화학공학소재연구정보센터
Polymer, Vol.44, No.14, 4067-4074, 2003
Rheometers with square root of time-temperature programming for the cure of rubbers
Because of the drawbacks resulting from using a constant temperature, calorimetry has been developed with scanning mode and temperature programming with a constant heating rate. Following this way, a theoretical approach was made with moving die rheometers, showing some advantages over the method done under isothermal conditions. However, if it usual to vary the temperature linearly with time, it is shown that a better way consists in increasing the temperature of the dies with the square root of time. The theoretical study of this new method is made enabling the evaluation of the torque-temperature curves. Some advantages are obtained with respect to the linear programming, coming from the principle of this new method. Thus, the rate of heating is faster at the beginning of the process when the rubber sample is heated up to a temperature where the reaction starts, and becomes lower within the temperature range where the reaction develops. A method has been elaborated for evaluating the kinetic parameters from these torque-temperature curves. The effect of the parameters of interest, with the value of the rate of heating and the thickness of the rubber sample, is determined. Thus the value of the heating rate should be between 10 and 50 K/min(0.5). A slight change in the thickness of the sample over the average value of 0.2 cm is of little effect.
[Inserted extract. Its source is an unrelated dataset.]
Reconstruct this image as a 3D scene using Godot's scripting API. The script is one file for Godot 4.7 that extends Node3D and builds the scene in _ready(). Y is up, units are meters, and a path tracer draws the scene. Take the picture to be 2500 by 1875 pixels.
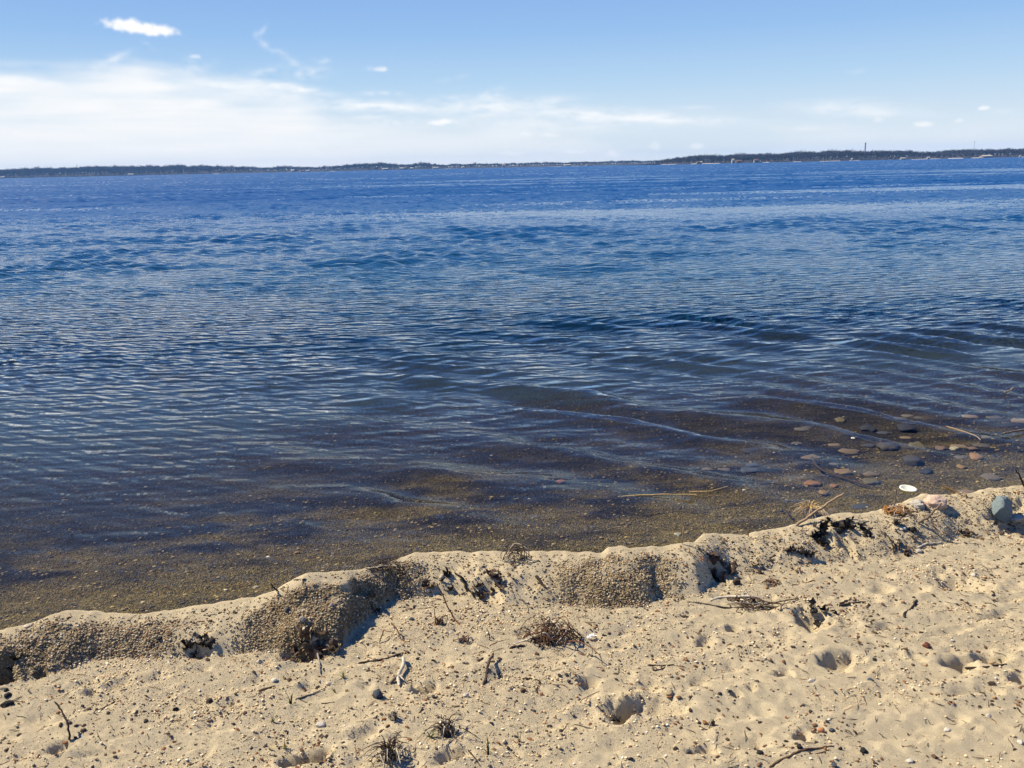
extends Node3D

const FOOT := 0.14
const FAR_Z := -2100.0
const NEAR_Z := -1300.0
const CREST := [Vector3(-3.179, -1.926, 0.231), Vector3(-1.779, -2.676, 0.231), Vector3(-1.72, -2.706, 0.234), Vector3(-1.601, -2.783, 0.239), Vector3(-1.539, -2.799, 0.223), Vector3(-1.471, -2.8, 0.213), Vector3(-1.357, -2.798, 0.203), Vector3(-1.305, -2.818, 0.207), Vector3(-1.195, -2.835, 0.215), Vector3(-1.075, -2.851, 0.225), Vector3(-0.971, -2.857, 0.236), Vector3(-0.898, -2.864, 0.253), Vector3(-0.83, -2.896, 0.287), Vector3(-0.775, -2.906, 0.306), Vector3(-0.633, -2.981, 0.27), Vector3(-0.555, -3.079, 0.239), Vector3(-0.49, -3.171, 0.228), Vector3(-0.407, -3.211, 0.231), Vector3(-0.287, -3.225, 0.228), Vector3(-0.123, -3.199, 0.237), Vector3(0.123, -3.168, 0.251), Vector3(0.214, -3.163, 0.248), Vector3(0.262, -3.157, 0.244), Vector3(0.346, -3.149, 0.246), Vector3(0.378, -3.173, 0.261), Vector3(0.435, -3.175, 0.265), Vector3(0.457, -3.157, 0.258), Vector3(0.567, -3.198, 0.245), Vector3(0.67, -3.212, 0.25), Vector3(0.734, -3.229, 0.244), Vector3(0.785, -3.296, 0.249), Vector3(0.864, -3.36, 0.224), Vector3(0.985, -3.385, 0.204), Vector3(1.165, -3.428, 0.215), Vector3(1.359, -3.519, 0.221), Vector3(1.457, -3.551, 0.222), Vector3(1.584, -3.551, 0.22), Vector3(1.619, -3.561, 0.226), Vector3(1.743, -3.609, 0.235), Vector3(1.795, -3.635, 0.239), Vector3(1.832, -3.664, 0.244), Vector3(1.888, -3.697, 0.248), Vector3(1.977, -3.712, 0.236), Vector3(2.113, -3.732, 0.225), Vector3(2.204, -3.765, 0.234), Vector3(2.26, -3.774, 0.235), Vector3(2.386, -3.785, 0.243), Vector3(3.786, -4.135, 0.243)]
const TROUGH := [Vector2(-3.097, -1.756), Vector2(-1.697, -2.506), Vector2(-1.629, -2.532), Vector2(-1.571, -2.548), Vector2(-1.523, -2.597), Vector2(-1.455, -2.644), Vector2(-1.321, -2.649), Vector2(-1.161, -2.653), Vector2(-1.034, -2.649), Vector2(-0.925, -2.665), Vector2(-0.856, -2.667), Vector2(-0.775, -2.644), Vector2(-0.714, -2.626), Vector2(-0.633, -2.651), Vector2(-0.608, -2.697), Vector2(-0.604, -2.773), Vector2(-0.536, -2.912), Vector2(-0.47, -3.026), Vector2(-0.345, -3.059), Vector2(-0.241, -3.055), Vector2(-0.136, -3.011), Vector2(-0.052, -2.966), Vector2(0.118, -2.946), Vector2(0.245, -2.953), Vector2(0.431, -2.932), Vector2(0.508, -2.954), Vector2(0.536, -3.001), Vector2(0.607, -2.985), Vector2(0.703, -3.02), Vector2(0.815, -3.144), Vector2(0.92, -3.186), Vector2(1.095, -3.192), Vector2(1.287, -3.265), Vector2(1.453, -3.307), Vector2(1.52, -3.288), Vector2(1.651, -3.332), Vector2(1.834, -3.429), Vector2(1.955, -3.487), Vector2(2.125, -3.508), Vector2(2.235, -3.503), Vector2(3.635, -3.853)]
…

The profiles of temperature developed through the thickness of the sample are flatter than those obtained with the isothermal rheometer, leading subsequently to more uniform profiles of the state of cure, as they are obtained by calculation. Moreover, shorter times of experiment are obtained over the method based on the linear programming temperature system. The kinetic parameters such as the activation energy and the pre-exponential factor, as well as the overall order of the reaction, are thus obtained from only one experiment. (C) 2003 Elsevier Science Ltd. All rights reserved.